As ideias são desencadeadas por leituras, principalmente, mas também por conversas, filmes, canções, quadros, exposições, caminhadas, observação, tudo isso e outras coisas, desde que haja um fundo de curiosidade e boa disposição física. Pensando pelo avesso, em períodos de grande cansaço ou tensão poucas coisas mobilizam minha curiosidade, sou capaz de assistir a um belo filme e não o relacionar com nada. Aí, preciso descansar, não ajuda me obrigar a sentar e escrever.
O que você acha que mudou no seu processo de escrita ao longo dos anos? O que você diria a si mesma se pudesse voltar à escrita de sua tese?
Sem dúvida alguma, fui ficando mais tranquila, perdi o medo de subitamente perceber que não teria mais nada a dizer sobre o tema em pauta, ou de “travar” e não conseguir nunca mais ir além. Também passei a cuidar mais da minha escrita, tornando-a mais fluente, clara e simples; quero poupar meu leitor/minha leitora do trabalho de organizar minhas ideias, penso que esse trabalho é meu.

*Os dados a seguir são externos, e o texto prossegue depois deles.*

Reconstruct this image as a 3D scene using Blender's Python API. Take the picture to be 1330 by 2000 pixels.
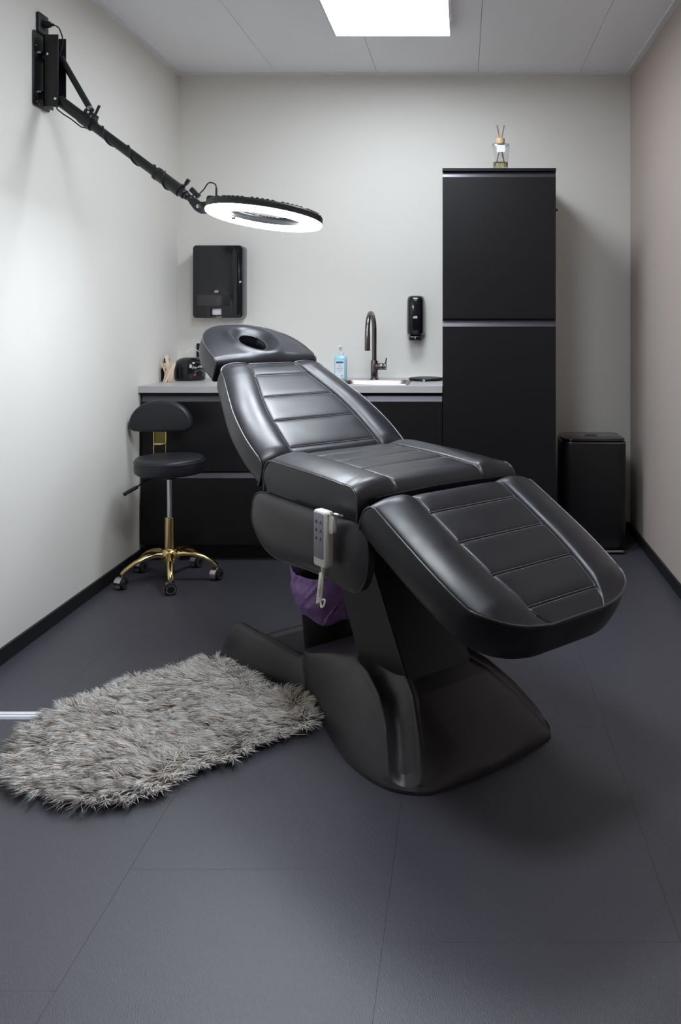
import bpy, bmesh, math, random
import numpy as np
from mathutils import Vector, Matrix

# ------------------------------------------------------------------ camera, world, exposure
for o in list(bpy.data.objects):
    bpy.data.objects.remove(o)
SC = bpy.context.scene
COL = SC.collection
PI = math.pi
FPX, CXP, CYP, CAMH = 1646.0, 907.0, 623.0, 1.278
cam_d = bpy.data.cameras.new('camera')
cam = bpy.data.objects.new('camera', cam_d)
COL.objects.link(cam)
cam.location = (0, 0, CAMH)
cam.rotation_euler = (PI/2, 0, 0)
cam_d.sensor_fit = 'VERTICAL'
cam_d.sensor_height = 36.0
cam_d.lens = 36.0*FPX/2000.0
cam_d.shift_x = (665.0-CXP)/2000.0
cam_d.shift_y = (CYP-1000.0)/2000.0
cam_d.clip_start = 0.02
SC.camera = cam
world = bpy.data.worlds.new('world')
SC.world = world
world.use_nodes = True
world.node_tree.nodes['Background'].inputs[0].default_value = (1.0, 0.97, 0.95, 1)
world.node_tree.nodes['Background'].inputs[1].default_value = 0.08
SC.view_settings.view_transform = 'Standard'
SC.view_settings.look = 'None'
SC.view_settings.gamma = 1.0
SC.view_settings.use_curve_mapping = False
SC.view_settings.exposure = 0.09
SC.cycles.diffuse_bounces = 8
PANEL_STRENGTH = 24.0
PANEL2_STRENGTH = 31.0
RING_STRENGTH = 44.0

# ------------------------------------------------------------------ materials
def material(name, color, rough=0.5, metal=0.0, spec=0.5, noise=0.0, nscale=40.0, bump=0.0, bscale=200.0,
             coat=0.0, emit=None, strength=0.0, trans=0.0, ior=1.45, stretch=None, alpha=1.0, rnoise=0.0, bdist=0.001):
    m = bpy.data.materials.new(name)
    m.use_nodes = True
    nt = m.node_tree
    b = nt.nodes['Principled BSDF']
    b.inputs['Base Color'].default_value = (*color, 1)
    b.inputs['Roughness'].default_value = rough
    b.inputs['Metallic'].default_value = metal
    b.inputs['Specular IOR Level'].default_value = spec
    b.inputs['IOR'].default_value = ior
    b.inputs['Coat Weight'].default_value = coat
    b.inputs['Coat Roughness'].default_value = 0.05
    b.inputs['Transmission Weight'].default_value = trans
    b.inputs['Alpha'].default_value = alpha
    if emit:
        b.inputs['Emission Color'].default_value = (*emit, 1)
        b.inputs['Emission Strength'].default_value = strength
    if noise or bump or rnoise:
        tc = nt.nodes.new('ShaderNodeTexCoord')
        mp = nt.nodes.new('ShaderNodeMapping')
        nt.links.new(tc.outputs['Object'], mp.inputs['Vector'])
        if stretch:
            mp.inputs['Scale'].default_value = stretch[0]
            mp.inputs['Rotation'].default_value = stretch[1]
    if noise:
        n = nt.nodes.new('ShaderNodeTexNoise')
        n.inputs['Scale'].default_value = nscale
        n.inputs['Detail'].default_value = 5
        nt.links.new(mp.outputs[0], n.inputs['Vector'])
        mx = nt.nodes.new('ShaderNodeMix')
        mx.data_type = 'RGBA'
        mx.inputs['A'].default_value = (*[c*(1-noise) for c in color], 1)
        mx.inputs['B'].default_value = (*[min(1, c*(1+noise)) for c in color], 1)
        nt.links.new(n.outputs['Fac'], mx.inputs['Factor'])
        nt.links.new(mx.outputs['Result'], b.inputs['Base Color'])
    if rnoise:
        n = nt.nodes.new('ShaderNodeTexNoise')
        n.inputs['Scale'].default_value = 9.0
        n.inputs['Detail'].default_value = 6
        nt.links.new(mp.outputs[0], n.inputs['Vector'])
        mr = nt.nodes.new('ShaderNodeMapRange')
        mr.inputs['From Min'].default_value = 0.3
        mr.inputs['From Max'].default_value = 0.7
        mr.inputs['To Min'].default_value = max(0.02, rough-rnoise)
        mr.inputs['To Max'].default_value = rough+rnoise
        nt.links.new(n.outputs['Fac'], mr.inputs['Value'])
        nt.links.new(mr.outputs[0], b.inputs['Roughness'])
    if bump:
        n = nt.nodes.new('ShaderNodeTexNoise')
        n.inputs['Scale'].default_value = bscale
        n.inputs['Detail'].default_value = 4
        nt.links.new(mp.outputs[0], n.inputs['Vector'])
        bp = nt.nodes.new('ShaderNodeBump')
        bp.inputs['Strength'].default_value = bump
        bp.inputs['Distance'].default_value = bdist
        nt.links.new(n.outputs['Fac'], bp.inputs['Height'])
        nt.links.new(bp.outputs[0], b.inputs['Normal'])
    return m

M = {}
M['wall'] = material('wall_paint', (0.765, 0.745, 0.700), 0.7, noise=0.02, nscale=3, bump=0.15, bscale=260)
M['wall_taupe'] = material('wall_paint_taupe', (0.50, 0.43, 0.39), 0.65, noise=0.02, nscale=3, bump=0.15, bscale=260)
M['ceiling'] = material('ceiling_board', (0.88, 0.88, 0.90), 0.6, noise=0.02, nscale=4)
M['ceiling_trim'] = material('ceiling_trim_paint', (0.78, 0.78, 0.80), 0.45)
M['seam'] = material('seam_dark', (0.10, 0.10, 0.11), 0.8)
M['floor'] = material('vinyl_floor', (0.046, 0.0445, 0.057), 0.45, noise=0.42, nscale=240, bump=0.6, bscale=480,
                      stretch=((1.0, 0.28, 1.0), (0, 0, 0.5)), bdist=0.0012, spec=1.0)
M['floor_seam'] = material('floor_seam', (0.06, 0.06, 0.068), 0.7)
M['baseboard'] = material('black_baseboard', (0.010, 0.010, 0.012), 0.5)
M['cab'] = material('black_laminate', (0.0085, 0.0078, 0.0090), 0.40, noise=0.1, nscale=2, spec=0.4)
M['cab_in'] = material('black_carcass', (0.006, 0.006, 0.007), 0.6)
M['grip'] = material('grey_grip_profile', (0.105, 0.10, 0.118), 0.34, metal=0.75)
M['top'] = material('light_grey_worktop', (0.46, 0.45, 0.45), 0.38, noise=0.16, nscale=14, stretch=((0.5, 3, 3), (0, 0, 0)))
M['leather'] = material('black_leather', (0.009, 0.009, 0.0125), 0.365, noise=0.15, nscale=10, bump=0.10, bscale=420, rnoise=0.06, spec=0.54, bdist=0.0006)
M['piping'] = material('leather_piping', (0.045, 0.043, 0.048), 0.24, spec=0.8)
M['thread'] = material('grey_thread', (0.34, 0.33, 0.36), 0.6)
M['plastic'] = material('soft_black_plastic', (0.030, 0.027, 0.030), 0.40, bump=0.05, bscale=600, bdist=0.0005)
M['plastic_dk'] = material('dark_metal_cover', (0.012, 0.0115, 0.0125), 0.5)
M['black'] = material('black_paint', (0.010, 0.010, 0.011), 0.38)
M['blackgloss'] = material('gloss_black_plastic', (0.008, 0.008, 0.010), 0.14, coat=0.2)
M['smoke'] = material('smoky_window_plastic', (0.030, 0.028, 0.033), 0.10, coat=0.4)
M['rubber'] = material('black_rubber', (0.008, 0.008, 0.008), 0.6)
M['chrome'] = material('chrome', (0.72, 0.72, 0.74), 0.12, metal=1)
M['steel'] = material('brushed_steel', (0.62, 0.58, 0.56), 0.28, metal=1)
M['steel_dull'] = material('dull_sink_steel', (0.36, 0.33, 0.315), 0.38, metal=1)
M['gunmetal'] = material('gunmetal', (0.21, 0.185, 0.185), 0.26, metal=1)
M['gold'] = material('polished_gold', (0.82, 0.63, 0.29), 0.14, metal=1)
M['gold_dark_refl'] = material('gold_dark_reflection', (0.16, 0.12, 0.05), 0.2, metal=1)  # polished gold darkened to paint in a dark reflection
M['hole'] = material('hole_shade_black', (0.003, 0.003, 0.003), 0.9, spec=0.1)  # near-black that paints the shade inside the face hole
M['stoolleather'] = material('stool_leatherette', (0.016, 0.016, 0.021), 0.42, bump=0.08, bscale=500, bdist=0.0006)
M['beige'] = material('beige_plastic', (0.82, 0.80, 0.74), 0.4)
M['greypanel'] = material('grey_keypad', (0.24, 0.24, 0.27), 0.45)
M['ink'] = material('dark_ink', (0.03, 0.03, 0.04), 0.5)
M['whiteink'] = material('white_print', (0.65, 0.66, 0.68), 0.5)
M['greyink'] = material('grey_print', (0.38, 0.38, 0.40), 0.4)
M['bag'] = material('purple_bag', (0.28, 0.16, 0.40), 0.30, noise=0.30, nscale=9, coat=0.3, bump=0.9, bscale=16, bdist=0.02)
M['white'] = material('white_plastic', (0.78, 0.78, 0.80), 0.4)
M['bluegel'] = material('blue_gel', (0.38, 0.70, 0.80), 0.15, coat=0.4)
M['label'] = material('white_label', (0.72, 0.78, 0.84), 0.5)
M['navy'] = material('navy_print', (0.03, 0.10, 0.20), 0.5)
M['wood'] = material('pale_birch', (0.80, 0.64, 0.50), 0.6, noise=0.12, nscale=30, stretch=((1, 1, 0.1), (0, 0, 0)))
M['reed'] = material('brown_reed', (0.36, 0.22, 0.16), 0.6)
M['woodcap'] = material('beech_cap', (0.62, 0.42, 0.25), 0.5, noise=0.3, nscale=40, stretch=((1, 1, 4), (0.4, 0.5, 0)))
M['glass'] = material('clear_glass', (0.95, 0.97, 0.97), 0.02, trans=1.0, ior=1.45)
M['oil'] = material('amber_oil', (0.93, 0.80, 0.48), 0.05, trans=0.85, ior=1.40)
M['duct'] = material('pale_cable_duct', (0.80, 0.82, 0.88), 0.4)
M['paper'] = material('white_paper', (0.70, 0.70, 0.72), 0.8)
M['red'] = material('red_lamp', (0.5, 0.05, 0.02), 0.3)
M['panel_glow'] = material('panel_diffuser', (0.8, 0.8, 0.8), 0.5, emit=(0.86, 0.925, 1.0), strength=PANEL_STRENGTH)
M['panel_glow2'] = material('panel_diffuser_front', (0.8, 0.8, 0.8), 0.5, emit=(0.86, 0.925, 1.0), strength=PANEL2_STRENGTH)
M['ring_glow'] = material('ring_diffuser', (0.8, 0.8, 0.8), 0.5, emit=(0.86, 0.92, 1.0), strength=RING_STRENGTH)

fur = bpy.data.materials.new('sheepskin_fur')
fur.use_nodes = True
_b = fur.node_tree.nodes['Principled BSDF']
_a = fur.node_tree.nodes.new('ShaderNodeAttribute')
_a.attribute_name = 'tint'
fur.node_tree.links.new(_a.outputs['Color'], _b.inputs['Base Color'])
_b.inputs['Roughness'].default_value = 0.6
_b.inputs['Specular IOR Level'].default_value = 0.3
_t = fur.node_tree.nodes.new('ShaderNodeBsdfTranslucent')
_m = fur.node_tree.nodes.new('ShaderNodeMixShader')
_m.inputs[0].default_value = 0.12
fur.node_tree.links.new(_a.outputs['Color'], _t.inputs['Color'])
fur.node_tree.links.new(_b.outputs[0], _m.inputs[1]); fur.node_tree.links.new(_t.outputs[0], _m.inputs[2])
fur.node_tree.links.new(_m.outputs[0], fur.node_tree.nodes['Material Output'].inputs['Surface'])
M['fur'] = fur

# ------------------------------------------------------------------ helpers
def empty(name, loc, label=None, cat=None, group=None, rotz=0.0):
    o = bpy.data.objects.new(name, None)
    COL.objects.link(o)
    o.empty_display_size = 0.05
    o.location = loc
    o.rotation_euler = (0, 0, rotz)
    tag(o, label, cat, group)
    return o

def tag(o, label=None, cat=None, group=None, kind=None):
    if label: o['label'] = label
    if cat: o['category'] = cat
    if group: o['group'] = group
    if kind: o['kind'] = kind
    return o

def root_matrix(o):
    m = Matrix.Translation(o.location) @ o.rotation_euler.to_matrix().to_4x4()
    if o.parent:
        m = root_matrix(o.parent) @ m
    return m

def to_obj(name, me, mat, parent=None, local=False, loc=None):
    """link the mesh; vertices in world space unless local; the parent's frame is taken off"""
    o = bpy.data.objects.new(name, me)
    COL.objects.link(o)
    for mm in (mat if isinstance(mat, (list, tuple)) else [mat]):
        me.materials.append(mm)
    if parent is not None:
        if not local:
            me.transform(root_matrix(parent).inverted())
        o.parent = parent
    elif loc is not None:
        me.transform(Matrix.Translation(-Vector(loc)))
        o.location = loc
    return o

def np_obj(name, verts, faces, mat, parent=None, local=False, smooth=True, angle=40, loc=None):
    me = bpy.data.meshes.new(name)
    me.from_pydata([tuple(v) for v in verts], [], [tuple(f) for f in faces])
    me.update()
    if smooth:
        me.polygons.foreach_set('use_smooth', [True]*len(me.polygons))
        me.set_sharp_from_angle(angle=math.radians(angle))
    return to_obj(name, me, mat, parent, local, loc)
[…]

Se eu consigo isso de fato, cabe a meus leitores julgarem.
Se eu pudesse voltar à escrita de minha dissertação de mestrado ou da tese de doutorado, eu gostaria de voltar ao início da redação e me dizer que eu poderia começar por qualquer ponto, qualquer aspecto do problema tratado. Gostaria de me dizer que o trabalho da redação não precisa se confundir com o trabalho de apresentação do texto ao leitor. No início da redação de minha tese de doutorado, era tamanha a minha cobrança sobre mim mesma que um dia perdi a paciência, retirei o disquete do computador, juntei todas as folhas escritas e joguei tudo no lixo do escritório, bem dramaticamente. Meu esposo se levantou com toda a calma e me disse: vá descansar, deixe isso comigo. E ele recolheu tudo, guardou em uma gaveta sua, depois de um tempo juntou-se a mim e propôs assistirmos a um vídeo. Se não tivesse recebido esse apoio, eu iria querer voltar para oferecê-lo a mim mesma.
Que projeto você gostaria de fazer, mas ainda não começou? Que livro você gostaria de ler e ele ainda não existe?
No momento, não tenho um projeto, mas um punhado de desejos. Preciso conseguir articulá-los para “achar”, para compor, meu projeto. Provavelmente será algo em torno dos cinco sentidos como porta de entrada do sentido (significação), posição epistemológica que assumo. Podemos ver um quadro e descrevê-lo em palavras. Podemos ouvir uma história e transformá-la em música. Um livro pode virar um filme; um sentimento, um poema; um sabor ou um aroma pode evocar todo um pequeno universo (como a famosa “petite madeleine”, de Proust). Como é possível transformarmos respostas táteis a uma pelagem macia em uma cena ou uma frase musical? Em francês há uma expressão curiosa, principalmente usada para descrever a sensação causada por um vinho excelente: “é o Menino Jesus descendo pela garganta em calças de veludo”. Ainda que não conheçamos o vinho, a imagem, com nada relativo ao paladar, dá-nos uma boa ideia de como deve ser tal experiência. Resumindo, trata-se da inquietação sobre como “traduzimos” o que experimentamos por um canal (tato, paladar, olfato, visão, audição – ou alguma linguagem) para outro, ou como operamos traduções intersemióticas, usando os termos precisos. A pergunta assim colocada é ainda muito vaga. Preciso restringi-la para poder dela construir o projeto que estou buscando.
Sua segunda pergunta me remete a seu contrário, isto é, à quantidade de livros que quero ler e ainda não li. Só em minha biblioteca particular já são muitos. Quanto a um livro que eu gostaria de ler e não existe, essa ideia me leva ao fantástico: talvez um livro que tivesse o poder de contar a seu leitor sua (do leitor) história, de um ponto de vista de outra pessoa. Um livro que, ao ser lido, tornasse seu leitor capaz de se conhecer melhor. Dizendo isso, vejo que voltei ao “real”. Conhecer-se melhor depende do livro, mas mais ainda da atitude do/a leitor(a). Há muitos e muitos livros no mundo que podem nos enriquecer.